Lalu, dia juga menyoroti Pasal 310 dan 311 KUHP tentang permintaan pencemaran nama baik. Selain itu, dia juga menyebut ada satu pasal zombie yang sebelumnya sudah tak dipakai namun berhasil menjerat seseorang, yakni Pasal 207 KUHP.
“Pasal 207 KUHP bicara tentang penghinaan terhadap presiden yang sekarang jadi delik aduan. Terakhir ada mantan tentara Ruslan Buton meminta Presiden Jokowi mundur karena dianggap melanggar dan mengabaikan konstitusi. Akan tetapi, dia justru dikriminalisasi dan dipenjara,” ujar Arif.
Perlindungan untuk Pengkritik Penguasa
Ahli Hukum Tata Negara Zainal Arifin Mochtar menilai perlindungan untuk para pengkritik pemerintah dan pekerja advokasi publik belum memadai di Indonesia sejauh ini.
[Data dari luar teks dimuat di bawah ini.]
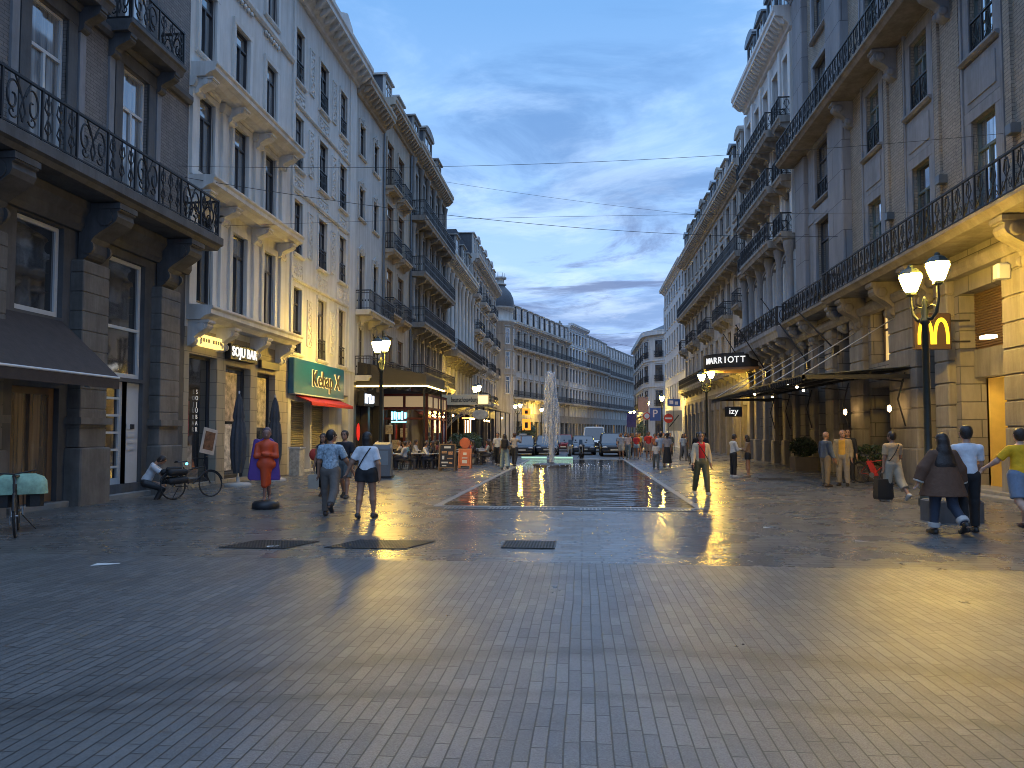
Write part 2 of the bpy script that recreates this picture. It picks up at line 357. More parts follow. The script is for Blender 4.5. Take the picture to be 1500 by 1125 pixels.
def bars_mesh(L, h, kind='bars', returns=0.0):
    """iron railing along x, base z=0, at y=0 (returns go back to the wall, +y)"""
    key = ('rail', round(L, 2), h, kind, returns)
    if key in MC: return MC[key]
    mb = MB()
    def run(P, Q):
        P, Q = Vector(P), Vector(Q); D = (Q-P); n = D.length; D.normalize(); Nn = Vector((-D.y, D.x, 0))
        def bar(t0, t1, z0, z1, w=.012):
            c = [P+D*t0-Nn*w, P+D*t1-Nn*w, P+D*t1+Nn*w, P+D*t0+Nn*w]
            mb.loft([[(q.x, q.y, z0) for q in c], [(q.x, q.y, z1) for q in c]], 0)
        bar(0, n, h-.05, h, .03); bar(0, n, .05, .085, .015)
        if kind == 'bars':
            bar(0, n, h-.17, h-.145, .012)
            k = max(2, int(n/.13))
            for i in range(k+1): t = min(max(n*i/k, .01), n-.01); bar(t-.009, t+.009, .0, h-.04, .009)
            for i in range(k):
                t = n*(i+.5)/k; bar(t-.03, t+.03, h*.42, h*.50, .008)
        else:
            def curve(pts, r=.010): mb.tube([P+D*a+Vector((0, 0, z)) for a, z in pts], r, 4, caps=False)
            pw = 1.0 if kind == 'scroll' else .55
            k = max(1, round(n/pw)); pw = n/k
            for i in range(k+1): t = min(max(pw*i, .02), n-.02); bar(t-.022, t+.022, 0, h+.02, .022)
            for i in range(k):
                o = pw*i; hh = h-.14
                if kind == 'scroll':
                    if i % 2 == 0:
                        for sg in (1, -1):
                            cx = o+pw/2 - sg*pw*.25; cz = .09+hh*.52
                            sp = [(cx+sg*(.19-.155*u)*math.cos(7.6*u+.4)*pw, cz+(.40-.33*u)*math.sin(7.6*u+.4)*hh) for u in np.linspace(0, 1, 22)]
                            curve(sp, .024)
                            sp = [(cx+sg*(.02+.10*u)*math.cos(6*u)*pw, cz-.30*hh+(.02+.12*u)*math.sin(6*u)*hh) for u in np.linspace(0, 1, 10)]
                            curve(sp, .02)
                            curve([(o+pw/2, .1+hh*.1), (o+pw/2+sg*.07*pw, .1+hh*.3), (o+pw/2, .1+hh*.55), (o+pw/2+sg*.1*pw, .1+hh*.8), (o+pw/2+sg*.2*pw, .08+hh)], .022)
                    else:
                        for j in range(3):
                            c = o+pw*(j+.5)/3
                            curve([(c, .08), (c, h-.05)], .02)
                            for z, q in ((.2, .055), (.42, .075), (.62, .05), (.82, .06)):
                                mb.xf_last(0, None) if False else mb.ell((*(P+D*c).xy, .08+hh*z), (.05 if D.x else .02, .05 if D.y else .02, .06), 0, 6, 4)
                            for sg in (1, -1):
                                curve([(c, .1+hh*.1), (c+sg*.09*pw, .1+hh*.22), (c+sg*.03*pw, .1+hh*.40)], .017)
                                curve([(c, .1+hh*.52), (c+sg*.10*pw, .1+hh*.66), (c+sg*.06*pw, .1+hh*.88), (c, .1+hh*.8)], .017)
                else:   # lattice of interlaced arcs
                    for sg in (1, -1):
                        c = o+pw/2
                        curve([(c+sg*pw*.46, .09), (c+sg*pw*.1, .09+hh*.3), (c-sg*pw*.22, .09+hh*.62), (c-sg*pw*.1, .09+hh*.92), (c+sg*pw*.12, .09+hh*.85), (c+sg*pw*.16, .09+hh*.6)], .015)
                        curve([(c+sg*pw*.25+.1*pw*math.cos(a), .09+hh*.22+.14*hh*math.sin(a)) for a in np.linspace(0, 6.28, 9)], .010)
                    curve([(o+pw/2, .08), (o+pw/2, h-.05)], .010)
    run((-L/2, 0, 0), (L/2, 0, 0))
    if returns:
        run((-L/2+.02, returns, 0), (-L/2+.02, .04, 0)); run((L/2-.02, .04, 0), (L/2-.02, returns, 0))
    MC[key] = mb.mesh('railing', IRON); return MC[key]
def console(w, h, d, m=0, scroll=True):
    """carved bracket: hangs below a slab, S outline, origin top middle at the wall"""
    pts = [(0, 0), (-d, 0), (-d, -.14*h)]
    for u in np.linspace(0, 1, 8):
        pts.append((-d*(.94-.62*u+.14*math.sin(u*math.pi*2)), -h*(.16+.62*u)))
    for a in np.linspace(.3, 1.5, 5): pts.append((-d*.30*math.cos(a)-.02*d, -h*(.80+.19*math.sin(a))))
    pts.append((0, -h))
    mb = MB().prof(pts, -w/2, w/2, m)
    if scroll:
        for sx in (-w/2, w/2):
            for (cy, cz, r) in ((-.66*d, -.27*h, .19*min(d, h)), (-.24*d, -.78*h, .16*min(d, h))):
                mb.merge(MB().lathe([(r, -.035), (r, .035), (r*.6, .05), (.01, .05)], 12, m=m).xf(Matrix.Translation((sx, cy, cz)) @ Matrix.Rotation(math.pi/2, 4, 'Y')))
        mb.prof([(-d*.5, -.02*h), (-d-.03, -.02*h), (-d-.03, -.11*h), (-d*.5, -.11*h)], -w/2-.03, w/2+.03, m)
    return mb
def cornice_mb(L, p, h, mod=.0, e=.0):
    """crowning moulding, bottom at z=0; mod = spacing of modillions"""
    mb = MB().prof([(0.05, 0), (-p*.18, 0), (-p*.22, h*.14), (-p*.45, h*.30), (-p*.5, h*.46), (-p*.92, h*.52), (-p*.92, h*.72), (-p, h*.80), (-p, h), (.05, h+.02)], -e, L+e)
    if mod:
        n = int(L/mod)
        for i in range(n+1):
            x = L*(i+.5)/(n+1); mb.prof([(-p*.40, h*.12), (-p*.62, h*.2), (-p*.88, h*.45), (-p*.88, h*.53), (-p*.4, h*.53)], x-.08, x+.08)
    return mb
def building(name, label, x, y, ang, group='buildings lining the street'):
    return thing(name, label, 'building', (x, y, 0), ang, group)
PANEPICK = {'refl': [G_REFL, G_REFL, G_DARK], 'dark': [G_DARK], 'mix': [G_DARK, G_DARK, G_CURT], 'curt': [G_CURT], 'warm': [G_WARM, G_DARK], 'lit': [G_LIT]}
def windows(root, ops, seed=1, ox=0, oy=0):
    rnd = random.Random(seed)
    for o in ops:
        if len(o) < 5 or o[4] is None: continue
        a, b, c, d, st = o[:5]; w, h = b-a, d-c
        wn = ob(st.get('name', 'window'), win_mesh(w, h, st), root, ((a+b)/2+ox, oy, c))
        pm = rnd.choice(PANEPICK[o[5] if len(o) > 5 else st.get('pane', 'mix')])
        ob('pane', pane_mesh(w, h, st.get('d', .28), pm), wn)
        if st.get('guard'):
            ob('window_guard', bars_mesh(w-.02, st['guard'], st.get('gk', 'bars')), wn, (0, st.get('gy', .04), 0))
def balcony(root, x0, x1, z, proj, h, slab=.22, kind='bars', m=WHITE, nb=2, bh=.5, bw=.22, rm=None):
    L = x1-x0; mb = MB()
    mb.prof([(.05, 0), (-proj, 0), (-proj, -slab*.35), (-proj+.06, -slab*.5), (-proj+.12, -slab), (.05, -slab)], 0, L)
    b = mb.build('balcony', m, root, (x0, 0, z))
    ob('railing', bars_mesh(L-.1, h, kind, proj-.06), b, (L/2, -proj+.06, .0))
    if nb:
        key = ('cons', bw, bh, proj, m.name)
        if key not in MC: MC[key] = console(bw, bh, proj*.85, scroll=bh > .6).mesh('bracket', m)
        for i in range(nb): ob('bracket', MC[key], b, (L*(i+.5)/nb if nb > 2 else (bw if i == 0 else L-bw), 0, -slab))
    return b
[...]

Hal itu dia ucapkan lantaran banyak orang yang cenderung berada di pusat yakni DKI Jakarta, namun tetap berpotensi terjerat hukum atau dipidanakan.
“Di sentral Jakarta, Jawa perlindungan masih belum memadai. Apalagi di daerah,” ujar Zainal dalam diskusi yang sama.
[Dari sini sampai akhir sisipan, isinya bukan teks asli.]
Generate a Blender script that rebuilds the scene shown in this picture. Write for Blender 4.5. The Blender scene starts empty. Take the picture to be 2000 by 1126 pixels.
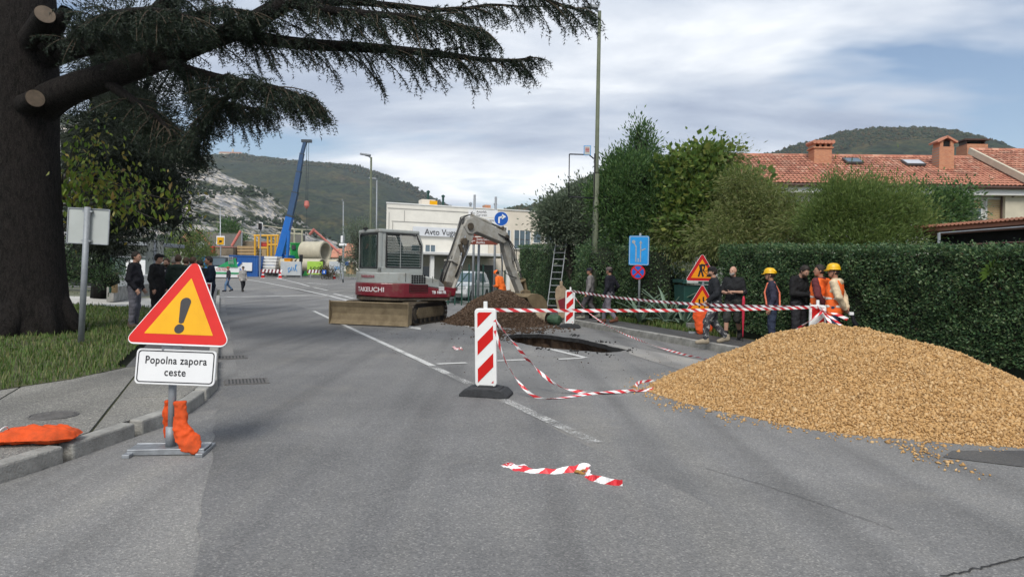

Dia menyoroti kasus yang tengah menjerat akademisi Rocky Gerung. Menurutnya, Rocky mendapatkan pula simpati karena semua mata tertuju ke padanya.
Zainal juga menyoroti kasus dugaan pencemaran nama baik Menko Maritim dan Investasi (Marves) Luhut Binsat Pandjaitan yang menyeret Haris Azhar dan Fatia Maulidiyanti. Dia menilai Haris-Fatia cukup beruntung lantaran berada di sentral Jakarta sehingga bisa bersuara dan merupakan orang dengan figur penting.
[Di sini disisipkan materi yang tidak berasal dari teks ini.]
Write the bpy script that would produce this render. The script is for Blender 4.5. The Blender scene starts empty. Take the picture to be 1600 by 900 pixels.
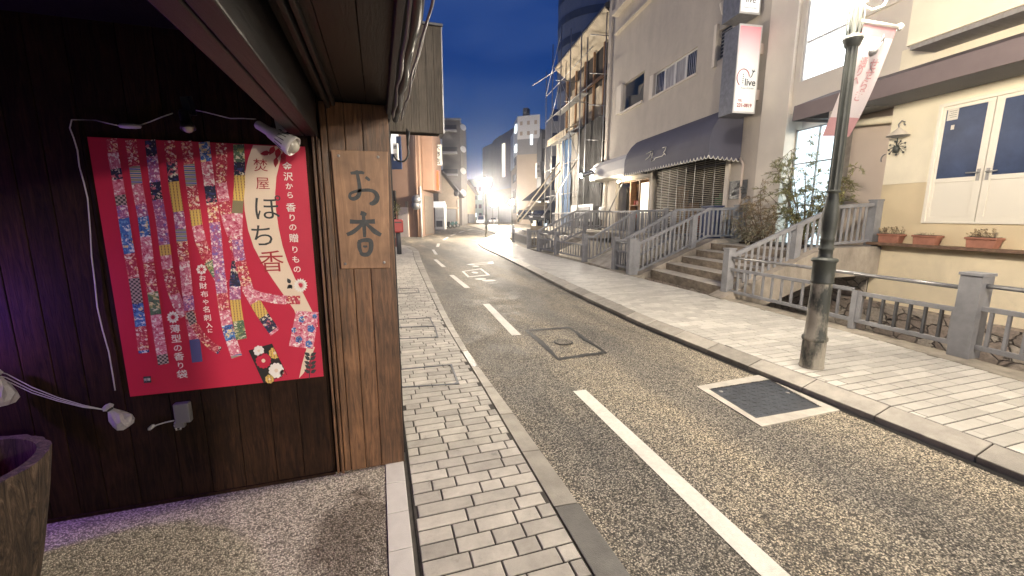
import bpy, bmesh, math, random
from mathutils import Vector, Matrix, noise as mnoise

random.seed(7)
SC = bpy.context.scene
COL = SC.collection
R = math.radians

# ------------------------------------------------------------------ camera, sky, exposure
CAM_H, FPX, TILT, YAW = 1.75, 650.0, R(9.78), R(17.66)
cam = bpy.data.objects.new('camera', bpy.data.cameras.new('camera'))
COL.objects.link(cam)
cam.data.sensor_width = 36.0
cam.data.lens = 36.0 * FPX / 1600.0
cam.data.clip_start = 0.03
cam.data.clip_end = 3000
cam.location = (0, 0, CAM_H)
cam.rotation_euler = (math.pi / 2 - TILT, 0, -YAW)
SC.camera = cam

world = bpy.data.worlds.new('World')
SC.world = world
world.use_nodes = True
wn = world.node_tree.nodes
wl = world.node_tree.links
sky = wn.new('ShaderNodeTexSky')
sky.sky_type = 'NISHITA'
sky.sun_disc = False
sky.sun_elevation = R(-3.0)
sky.sun_rotation = R(200)
sky.ozone_density = 4.0
sky.dust_density = 0.6
tint = wn.new('ShaderNodeMix'); tint.data_type = 'RGBA'; tint.blend_type = 'MULTIPLY'; tint.inputs[0].default_value = 1.0
tint.inputs[7].default_value = (0.45, 1.0, 1.0, 1)
wl.new(sky.outputs['Color'], tint.inputs[6])
tint.inputs[7].default_value = (0.03, 0.24, 0.36, 1)
stc = wn.new('ShaderNodeTexCoord'); ssp = wn.new('ShaderNodeSeparateXYZ'); wl.new(stc.outputs['Generated'], ssp.inputs[0])
srp = wn.new('ShaderNodeValToRGB'); wl.new(ssp.outputs['Z'], srp.inputs['Fac'])
se = srp.color_ramp.elements; se.new(0.5); se.new(0.5)
for k, (p_, c_) in enumerate(((0.0, (0.013, 0.029, 0.066, 1)), (0.14, (0.0085, 0.0235, 0.063, 1)), (0.32, (0.0008, 0.0078, 0.034, 1)), (0.7, (0.0006, 0.0033, 0.016, 1)))):
    se[k].position = p_; se[k].color = c_
cmp_ = wn.new('ShaderNodeMapping'); cmp_.inputs['Scale'].default_value = (2.0, 2.0, 9.0); cmp_.inputs['Rotation'].default_value = (0.25, 0.1, 0); wl.new(stc.outputs['Generated'], cmp_.inputs['Vector'])
cno = wn.new('ShaderNodeTexNoise'); cno.inputs['Scale'].default_value = 1.7; cno.inputs['Detail'].default_value = 5; wl.new(cmp_.outputs['Vector'], cno.inputs['Vector'])
crp = wn.new('ShaderNodeValToRGB'); crp.color_ramp.elements[0].position = 0.42; crp.color_ramp.elements[0].color = (0, 0, 0, 1); crp.color_ramp.elements[1].position = 0.75; crp.color_ramp.elements[1].color = (0.006, 0.008, 0.011, 1); wl.new(cno.outputs['Fac'], crp.inputs['Fac'])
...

“Bagaimana kalau yang di daerah dan tidak punya perlindungan apa-apa dan bukan bagian dari figur publik yang dianggap penting?” tuturnya.
Menurut Zainal, permasalahan kurangnya perlindungan untuk para pengkritik pemerintah atau aktivis publik bukan terletak pada aturan, melainkan tingkat pelaksanaan hukum itu sendiri.
“Di tingkat pelaksanaan, sehingga tidak bisa memberi perlindungan memadai untuk pekerjaan advokasi publik,” ujar Zainal.
Sementara itu, Ahli Hukum Tata Negara Denny Indrayana mengatakan semuanya berharap perbaikan, termasuk cara penguasa–pemerintah maupun parlemen–dan orang-orangnya dalam menghadapi kritik.
Menurutnya, Indonesia harus memiliki pemimpin yang tahan dengan kritik dan bisa menerima celaan sebagai bagian bagian dari dunia politisi.
“Dan menganggap bahwa kritik itu adalah obat agar tidak puas dalam bekerja,” tuturnya dalam diskusi yang sama.
Denny mengatakan pemimpin Indonesia seharusnya tak melihat kritik sebagai bagian dari perbuatan pidana sehingga mengkriminalisasi atau memenjarakan aktivis.
Terkait pelaporan pidana pengkritik, Presiden RI Joko Widodo (Jokowi) enggan mengomentari polah para relawannya yang memolisikan Rocky Gerung karena dianggap menghina dirinya. Dia mengaku lebih memilih kerja saja sebagai presiden.
“Itu hal-hal kecillah. Saya kerja saja,” kata Jokowi di Senayan Park, Jakarta, Rabu (2/8).